• THE REQUEST
Extract the full listing below without altering a single character.

• SOURCE EXCERPT
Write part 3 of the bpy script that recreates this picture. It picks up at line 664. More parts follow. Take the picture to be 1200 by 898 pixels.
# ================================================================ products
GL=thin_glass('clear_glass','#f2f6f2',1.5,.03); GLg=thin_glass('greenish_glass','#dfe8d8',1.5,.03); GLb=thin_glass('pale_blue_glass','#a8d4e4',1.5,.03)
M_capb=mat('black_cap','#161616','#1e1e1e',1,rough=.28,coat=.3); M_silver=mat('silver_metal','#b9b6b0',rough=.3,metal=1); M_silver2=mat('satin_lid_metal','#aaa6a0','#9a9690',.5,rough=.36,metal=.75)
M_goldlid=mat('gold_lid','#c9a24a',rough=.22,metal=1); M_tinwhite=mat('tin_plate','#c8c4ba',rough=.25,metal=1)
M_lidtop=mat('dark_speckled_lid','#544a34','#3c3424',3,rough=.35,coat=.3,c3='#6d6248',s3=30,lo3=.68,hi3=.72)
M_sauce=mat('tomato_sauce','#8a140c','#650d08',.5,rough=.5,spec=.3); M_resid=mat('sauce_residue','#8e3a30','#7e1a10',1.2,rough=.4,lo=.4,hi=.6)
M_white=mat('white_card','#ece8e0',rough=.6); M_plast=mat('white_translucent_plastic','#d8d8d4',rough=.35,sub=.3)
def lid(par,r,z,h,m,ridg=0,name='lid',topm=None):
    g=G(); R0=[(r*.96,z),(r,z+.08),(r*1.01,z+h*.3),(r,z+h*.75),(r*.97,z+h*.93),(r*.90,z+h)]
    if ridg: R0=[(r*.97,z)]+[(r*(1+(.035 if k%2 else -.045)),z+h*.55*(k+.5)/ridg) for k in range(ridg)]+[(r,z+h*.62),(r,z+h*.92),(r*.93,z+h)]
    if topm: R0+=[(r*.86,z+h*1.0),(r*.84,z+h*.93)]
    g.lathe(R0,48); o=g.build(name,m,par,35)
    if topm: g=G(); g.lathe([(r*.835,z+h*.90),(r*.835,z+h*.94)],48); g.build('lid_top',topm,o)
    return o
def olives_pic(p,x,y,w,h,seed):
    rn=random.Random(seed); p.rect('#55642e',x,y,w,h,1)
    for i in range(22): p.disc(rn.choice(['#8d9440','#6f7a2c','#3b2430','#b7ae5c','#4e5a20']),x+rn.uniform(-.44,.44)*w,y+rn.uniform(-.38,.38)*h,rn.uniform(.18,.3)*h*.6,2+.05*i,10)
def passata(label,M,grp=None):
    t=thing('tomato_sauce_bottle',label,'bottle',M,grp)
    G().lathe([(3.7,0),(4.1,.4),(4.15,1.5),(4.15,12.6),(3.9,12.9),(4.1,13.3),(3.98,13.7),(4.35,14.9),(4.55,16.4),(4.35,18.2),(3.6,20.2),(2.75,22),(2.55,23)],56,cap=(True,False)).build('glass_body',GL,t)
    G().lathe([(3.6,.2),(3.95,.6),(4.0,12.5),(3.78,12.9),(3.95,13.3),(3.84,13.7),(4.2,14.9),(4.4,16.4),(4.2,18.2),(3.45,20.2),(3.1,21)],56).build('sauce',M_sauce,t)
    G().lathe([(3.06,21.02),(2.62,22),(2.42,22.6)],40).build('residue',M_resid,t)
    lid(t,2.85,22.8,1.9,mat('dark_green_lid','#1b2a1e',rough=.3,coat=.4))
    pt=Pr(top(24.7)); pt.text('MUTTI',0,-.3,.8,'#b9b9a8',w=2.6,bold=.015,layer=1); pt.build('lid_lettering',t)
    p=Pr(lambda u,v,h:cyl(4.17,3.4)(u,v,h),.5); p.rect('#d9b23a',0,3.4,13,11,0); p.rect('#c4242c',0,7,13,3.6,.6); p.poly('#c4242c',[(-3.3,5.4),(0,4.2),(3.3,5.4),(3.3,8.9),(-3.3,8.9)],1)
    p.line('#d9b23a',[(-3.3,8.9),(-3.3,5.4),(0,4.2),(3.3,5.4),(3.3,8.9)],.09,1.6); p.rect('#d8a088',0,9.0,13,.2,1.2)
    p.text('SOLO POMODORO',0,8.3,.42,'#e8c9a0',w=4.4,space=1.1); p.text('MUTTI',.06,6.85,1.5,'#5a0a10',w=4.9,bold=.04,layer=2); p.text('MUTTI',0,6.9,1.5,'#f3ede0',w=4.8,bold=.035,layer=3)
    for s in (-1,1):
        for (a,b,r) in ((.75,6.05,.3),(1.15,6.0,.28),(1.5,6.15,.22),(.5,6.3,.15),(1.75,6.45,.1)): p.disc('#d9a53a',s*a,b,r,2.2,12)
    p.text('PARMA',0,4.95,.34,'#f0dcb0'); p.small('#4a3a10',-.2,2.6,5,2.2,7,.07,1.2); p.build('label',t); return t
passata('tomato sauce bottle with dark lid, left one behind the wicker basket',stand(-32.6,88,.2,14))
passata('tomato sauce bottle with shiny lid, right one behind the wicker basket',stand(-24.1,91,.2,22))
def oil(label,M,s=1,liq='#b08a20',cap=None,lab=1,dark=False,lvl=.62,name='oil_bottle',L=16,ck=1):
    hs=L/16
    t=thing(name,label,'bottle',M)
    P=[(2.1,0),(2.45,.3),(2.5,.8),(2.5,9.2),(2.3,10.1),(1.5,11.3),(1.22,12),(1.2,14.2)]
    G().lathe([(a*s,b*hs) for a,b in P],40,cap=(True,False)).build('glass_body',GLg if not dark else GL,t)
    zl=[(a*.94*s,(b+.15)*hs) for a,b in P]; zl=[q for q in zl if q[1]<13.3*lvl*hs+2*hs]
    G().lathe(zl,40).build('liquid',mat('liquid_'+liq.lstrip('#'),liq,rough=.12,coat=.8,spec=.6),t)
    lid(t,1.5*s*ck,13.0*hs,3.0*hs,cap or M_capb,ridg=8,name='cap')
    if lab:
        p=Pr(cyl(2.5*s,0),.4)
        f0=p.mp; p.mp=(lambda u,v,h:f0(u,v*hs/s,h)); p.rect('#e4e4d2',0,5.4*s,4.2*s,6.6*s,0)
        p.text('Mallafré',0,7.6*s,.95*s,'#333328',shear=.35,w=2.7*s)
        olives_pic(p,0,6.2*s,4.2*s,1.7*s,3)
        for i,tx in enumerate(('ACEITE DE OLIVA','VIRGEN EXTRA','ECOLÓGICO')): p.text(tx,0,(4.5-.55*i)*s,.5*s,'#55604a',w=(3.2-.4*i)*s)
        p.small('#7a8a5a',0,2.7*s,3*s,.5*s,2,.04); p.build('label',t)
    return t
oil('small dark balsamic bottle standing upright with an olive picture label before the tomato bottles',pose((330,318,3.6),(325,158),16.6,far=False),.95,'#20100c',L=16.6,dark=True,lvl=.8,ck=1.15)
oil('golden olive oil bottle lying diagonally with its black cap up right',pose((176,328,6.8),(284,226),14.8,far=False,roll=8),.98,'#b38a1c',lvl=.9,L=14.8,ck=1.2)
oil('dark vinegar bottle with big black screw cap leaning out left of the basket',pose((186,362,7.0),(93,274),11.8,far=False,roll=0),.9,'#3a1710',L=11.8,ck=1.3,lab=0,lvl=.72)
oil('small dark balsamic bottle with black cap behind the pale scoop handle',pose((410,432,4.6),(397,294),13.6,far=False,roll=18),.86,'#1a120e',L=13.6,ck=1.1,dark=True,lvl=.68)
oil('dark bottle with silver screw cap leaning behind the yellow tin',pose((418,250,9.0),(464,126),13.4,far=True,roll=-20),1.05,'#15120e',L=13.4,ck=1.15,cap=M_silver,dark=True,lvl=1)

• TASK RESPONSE
Write part 3 of the bpy script that recreates this picture. It picks up at line 664. More parts follow. Take the picture to be 1200 by 898 pixels.
# ================================================================ products
GL=thin_glass('clear_glass','#f2f6f2',1.5,.03); GLg=thin_glass('greenish_glass','#dfe8d8',1.5,.03); GLb=thin_glass('pale_blue_glass','#a8d4e4',1.5,.03)
M_capb=mat('black_cap','#161616','#1e1e1e',1,rough=.28,coat=.3); M_silver=mat('silver_metal','#b9b6b0',rough=.3,metal=1); M_silver2=mat('satin_lid_metal','#aaa6a0','#9a9690',.5,rough=.36,metal=.75)
M_goldlid=mat('gold_lid','#c9a24a',rough=.22,metal=1); M_tinwhite=mat('tin_plate','#c8c4ba',rough=.25,metal=1)
M_lidtop=mat('dark_speckled_lid','#544a34','#3c3424',3,rough=.35,coat=.3,c3='#6d6248',s3=30,lo3=.68,hi3=.72)
M_sauce=mat('tomato_sauce','#8a140c','#650d08',.5,rough=.5,spec=.3); M_resid=mat('sauce_residue','#8e3a30','#7e1a10',1.2,rough=.4,lo=.4,hi=.6)
M_white=mat('white_card','#ece8e0',rough=.6); M_plast=mat('white_translucent_plastic','#d8d8d4',rough=.35,sub=.3)
def lid(par,r,z,h,m,ridg=0,name='lid',topm=None):
    g=G(); R0=[(r*.96,z),(r,z+.08),(r*1.01,z+h*.3),(r,z+h*.75),(r*.97,z+h*.93),(r*.90,z+h)]
    if ridg: R0=[(r*.97,z)]+[(r*(1+(.035 if k%2 else -.045)),z+h*.55*(k+.5)/ridg) for k in range(ridg)]+[(r,z+h*.62),(r,z+h*.92),(r*.93,z+h)]
    if topm: R0+=[(r*.86,z+h*1.0),(r*.84,z+h*.93)]
    g.lathe(R0,48); o=g.build(name,m,par,35)
    if topm: g=G(); g.lathe([(r*.835,z+h*.90),(r*.835,z+h*.94)],48); g.build('lid_top',topm,o)
    return o
def olives_pic(p,x,y,w,h,seed):
    rn=random.Random(seed); p.rect('#55642e',x,y,w,h,1)
    for i in range(22): p.disc(rn.choice(['#8d9440','#6f7a2c','#3b2430','#b7ae5c','#4e5a20']),x+rn.uniform(-.44,.44)*w,y+rn.uniform(-.38,.38)*h,rn.uniform(.18,.3)*h*.6,2+.05*i,10)
def passata(label,M,grp=None):
    t=thing('tomato_sauce_bottle',label,'bottle',M,grp)
    G().lathe([(3.7,0),(4.1,.4),(4.15,1.5),(4.15,12.6),(3.9,12.9),(4.1,13.3),(3.98,13.7),(4.35,14.9),(4.55,16.4),(4.35,18.2),(3.6,20.2),(2.75,22),(2.55,23)],56,cap=(True,False)).build('glass_body',GL,t)
    G().lathe([(3.6,.2),(3.95,.6),(4.0,12.5),(3.78,12.9),(3.95,13.3),(3.84,13.7),(4.2,14.9),(4.4,16.4),(4.2,18.2),(3.45,20.2),(3.1,21)],56).build('sauce',M_sauce,t)
    G().lathe([(3.06,21.02),(2.62,22),(2.42,22.6)],40).build('residue',M_resid,t)
    lid(t,2.85,22.8,1.9,mat('dark_green_lid','#1b2a1e',rough=.3,coat=.4))
    pt=Pr(top(24.7)); pt.text('MUTTI',0,-.3,.8,'#b9b9a8',w=2.6,bold=.015,layer=1); pt.build('lid_lettering',t)
    p=Pr(lambda u,v,h:cyl(4.17,3.4)(u,v,h),.5); p.rect('#d9b23a',0,3.4,13,11,0); p.rect('#c4242c',0,7,13,3.6,.6); p.poly('#c4242c',[(-3.3,5.4),(0,4.2),(3.3,5.4),(3.3,8.9),(-3.3,8.9)],1)
    p.line('#d9b23a',[(-3.3,8.9),(-3.3,5.4),(0,4.2),(3.3,5.4),(3.3,8.9)],.09,1.6); p.rect('#d8a088',0,9.0,13,.2,1.2)
    p.text('SOLO POMODORO',0,8.3,.42,'#e8c9a0',w=4.4,space=1.1); p.text('MUTTI',.06,6.85,1.5,'#5a0a10',w=4.9,bold=.04,layer=2); p.text('MUTTI',0,6.9,1.5,'#f3ede0',w=4.8,bold=.035,layer=3)
    for s in (-1,1):
        for (a,b,r) in ((.75,6.05,.3),(1.15,6.0,.28),(1.5,6.15,.22),(.5,6.3,.15),(1.75,6.45,.1)): p.disc('#d9a53a',s*a,b,r,2.2,12)
    p.text('PARMA',0,4.95,.34,'#f0dcb0'); p.small('#4a3a10',-.2,2.6,5,2.2,7,.07,1.2); p.build('label',t); return t
passata('tomato sauce bottle with dark lid, left one behind the wicker basket',stand(-32.6,88,.2,14))
passata('tomato sauce bottle with shiny lid, right one behind the wicker basket',stand(-24.1,91,.2,22))
def oil(label,M,s=1,liq='#b08a20',cap=None,lab=1,dark=False,lvl=.62,name='oil_bottle',L=16,ck=1):
    hs=L/16
    t=thing(name,label,'bottle',M)
    P=[(2.1,0),(2.45,.3),(2.5,.8),(2.5,9.2),(2.3,10.1),(1.5,11.3),(1.22,12),(1.2,14.2)]
    G().lathe([(a*s,b*hs) for a,b in P],40,cap=(True,False)).build('glass_body',GLg if not dark else GL,t)
    zl=[(a*.94*s,(b+.15)*hs) for a,b in P]; zl=[q for q in zl if q[1]<13.3*lvl*hs+2*hs]
    G().lathe(zl,40).build('liquid',mat('liquid_'+liq.lstrip('#'),liq,rough=.12,coat=.8,spec=.6),t)
    lid(t,1.5*s*ck,13.0*hs,3.0*hs,cap or M_capb,ridg=8,name='cap')
    if lab:
        p=Pr(cyl(2.5*s,0),.4)
        f0=p.mp; p.mp=(lambda u,v,h:f0(u,v*hs/s,h)); p.rect('#e4e4d2',0,5.4*s,4.2*s,6.6*s,0)
        p.text('Mallafré',0,7.6*s,.95*s,'#333328',shear=.35,w=2.7*s)
        olives_pic(p,0,6.2*s,4.2*s,1.7*s,3)
        for i,tx in enumerate(('ACEITE DE OLIVA','VIRGEN EXTRA','ECOLÓGICO')): p.text(tx,0,(4.5-.55*i)*s,.5*s,'#55604a',w=(3.2-.4*i)*s)
        p.small('#7a8a5a',0,2.7*s,3*s,.5*s,2,.04); p.build('label',t)
    return t
oil('small dark balsamic bottle standing upright with an olive picture label before the tomato bottles',pose((330,318,3.6),(325,158),16.6,far=False),.95,'#20100c',L=16.6,dark=True,lvl=.8,ck=1.15)
oil('golden olive oil bottle lying diagonally with its black cap up right',pose((176,328,6.8),(284,226),14.8,far=False,roll=8),.98,'#b38a1c',lvl=.9,L=14.8,ck=1.2)
oil('dark vinegar bottle with big black screw cap leaning out left of the basket',pose((186,362,7.0),(93,274),11.8,far=False,roll=0),.9,'#3a1710',L=11.8,ck=1.3,lab=0,lvl=.72)
oil('small dark balsamic bottle with black cap behind the pale scoop handle',pose((410,432,4.6),(397,294),13.6,far=False,roll=18),.86,'#1a120e',L=13.6,ck=1.1,dark=True,lvl=.68)
oil('dark bottle with silver screw cap leaning behind the yellow tin',pose((418,250,9.0),(464,126),13.4,far=True,roll=-20),1.05,'#15120e',L=13.4,ck=1.15,cap=M_silver,dark=True,lvl=1)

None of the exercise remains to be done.